Civil service leaders lost their way on the Whitehall diversity agenda “a few years ago”, DCLG permanent secretary and civil service gender champion Melanie Dawes has said.
Speaking at the sixth annual Women into Leadership conference – hosted by CSW’s parent company Dods and the FDA union – Dawes acknowledged that while senior leaders across Whitehall were "100%" committed to improving diversity in the senior civil service, the agenda had previously gone off track.
Discussing the cultural and practical obstacles facing senior women in Whitehall – or those hoping to get into the senior civil service (SCS) – she said: “We kind of lost our way a little bit a couple of years ago on this agenda, if I am truly honest, and I felt that a little bit myself.
“But I can absolutely reassure you 100% that the commitment at the top of the civil service – among all the permanent secretaries and the wider senior leadership – is absolutely there. We need more diversity, we are all very conscious of the dangers of group think when we don’t have diversity.”
Currently, only eight out of 37 officials at permanent secretary level are women, and – according to 2014 figures – only 38% of senior posts are held by women.

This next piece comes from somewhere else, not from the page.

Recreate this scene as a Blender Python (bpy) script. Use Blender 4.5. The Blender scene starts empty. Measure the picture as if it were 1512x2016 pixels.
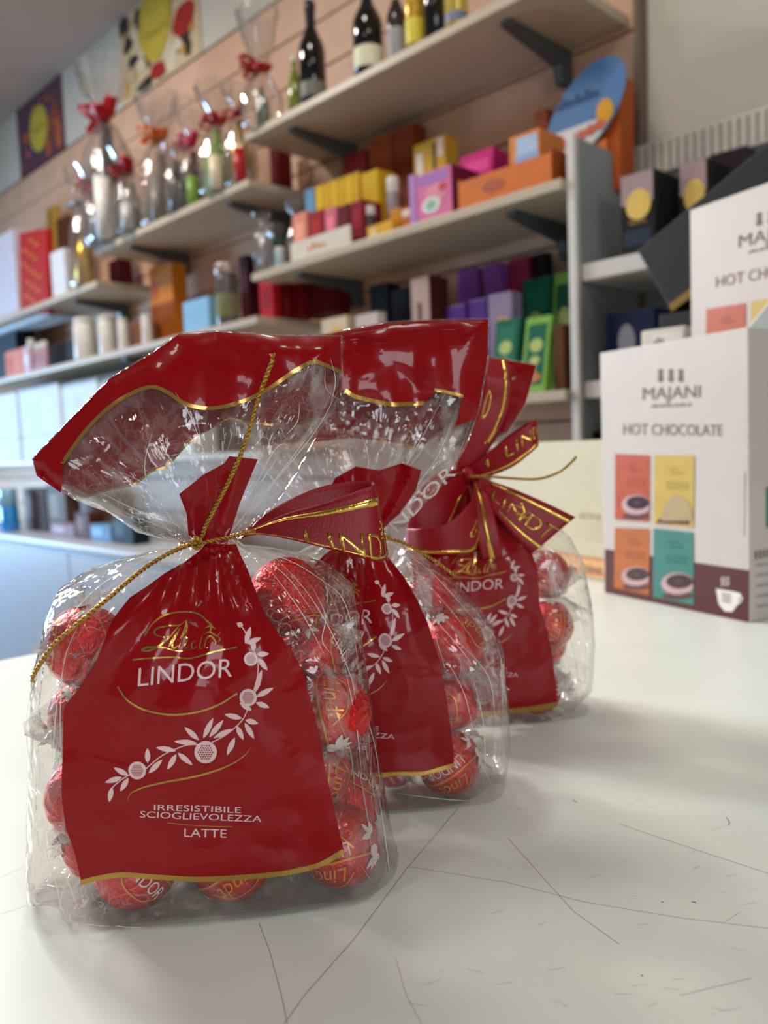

Earlier this year, cabinet secretary Jeremy Heywood set out a revised "Talent Action Plan" for improving diversity in the civil service after a series of critical reports about the barriers facing officials from under-represented groups.
And on Monday, he announced the appointment of four external advisers from the worlds of business and sport to carry out a “no-holds-barred” assessment of Whitehall’s diversity agenda.
Dawes said that along with better gender networks in departments, a lot of work had been done to improve data on gender diversity, with departments now receiving data about themselves and the wider civil service to compare against.
She said: “We had virtually no cross-cutting data on gender diversity a year ago, that has been massively improved.”
“Macho culture”
During the wide-ranging plenary session, Dawes also discussed the findings of last year’s Hay Group report on the barriers facing women seeking to develop their careers in Whitehall, which include a comments from one female official describing SCS culture as "a bear pit".
Dawes said that women wereoften deterred from senior roles by the perception of a "dog-eat-dog" culture at the top of Whitehall. However, she stressed the need for a more nuanced approach to the stereotype, saying it was important to differentiate between the need to make tough decisions and being "macho".
"As a perm sec of sixth months’ standing, but also as a woman, I think the first thing is that we just need to be a little bit careful here," she said.
"When you are in senior roles it is tough. You have to make difficult decisions, you have to implement cuts, and sometimes you have to do the very difficult thing that you wish you didn’t have to do – as you know it’s going to have a really hard impact on people – but it’s your job to manage it and make it happen in the most effective way possible.
"There is something in the nature of senior leadership which involves doing things which many of us would rather not always have to do. So I just think we need to be a little bit careful when we call those things ‘macho’ or ‘male’ decisions, because if we do so, we turn this into a male space, and almost make our own problem slightly worse."
However, she acknowledged that some departmental cultures were more challenging than others.
"It varies quite a bit department by department. I have worked in one department – which shall be nameless – where frankly the macho culture was a very, very serious issue indeed."